The meeting with the Record Room In-Charge marked the beginning of a coordinated effort. The Bare Babu, who was nearing retirement and in his 60s, began actively assisting us. He accompanied us to the fourth floor, where the Special SC/ST Court is located, to meet the Peshkar of the concerned court and confirm the order. The Peshkar assured him that the application had been allowed, but the order copy had not yet been transmitted to the Nakalkhana. Peshkar Sahab promised to send a photocopy of the order shortly.

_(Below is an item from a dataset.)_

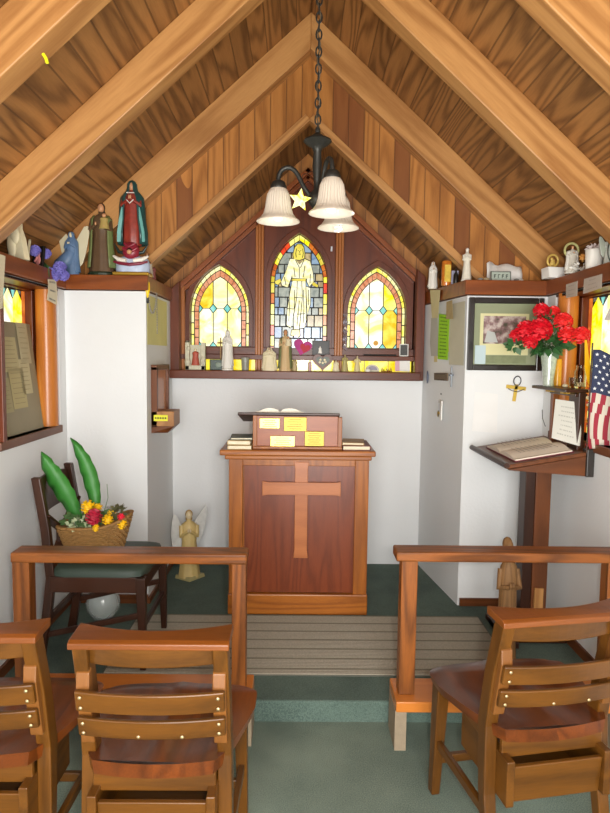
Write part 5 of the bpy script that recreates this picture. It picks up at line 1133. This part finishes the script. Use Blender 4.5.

After multiple follow-ups and a few more days of persuasion, the Peshkar finally sent the required order.
Ultimately, after a month of persistence and more than a dozen visits to different court sections, the Bare Babu handed us the certified copy of the victim’s statement under Section 164 CrPC (S. 183 BNSS, 2023).
We filed the Chirkut on 28 April 2025 and received the document on 29 May 2025.
Why This Matters?
This experience was both exhausting and rewarding. What might seem like a small administrative victory was, for us, a significant break from a deeply entrenched and incorrect court convention. It marked a significant deviation from a longstanding but flawed procedural practice in the Patna Civil Court. We didn’t just get a copy of a statement – we created a precedent. We challenged a rigid, outdated practice and helped clear the path for more lawyers and litigants to exercise their rights under the new law. It is a reminder that procedural justice is not just about rules on paper; it is about how those rules are implemented on the ground.
In this month-long process, we sensitized at least five different court officials to the new legal framework. We must say, the Bare Babu’s eventual willingness to understand and implement the new law was crucial. But it also highlights the urgent need for training and sensitization of court staff to the procedural laws, so that access to justice is not hindered by outdated practices. If court staff are properly informed and trained, such unnecessary delays can be minimized, and the justice delivery system can become more efficient and accessible.
For us, this wasn’t just a legal battle. It was personal. It was about the dignity of our client, the importance of trial preparedness, and the belief that every small act of resistance against outdated systems can move the wheels of justice just a bit faster.
In Patna, a Dalit woman’s journey to justice shows how even the simplest step can become a battle. To access her own court statement, she had to wait a month, make 12+ visits, and push through outdated practices.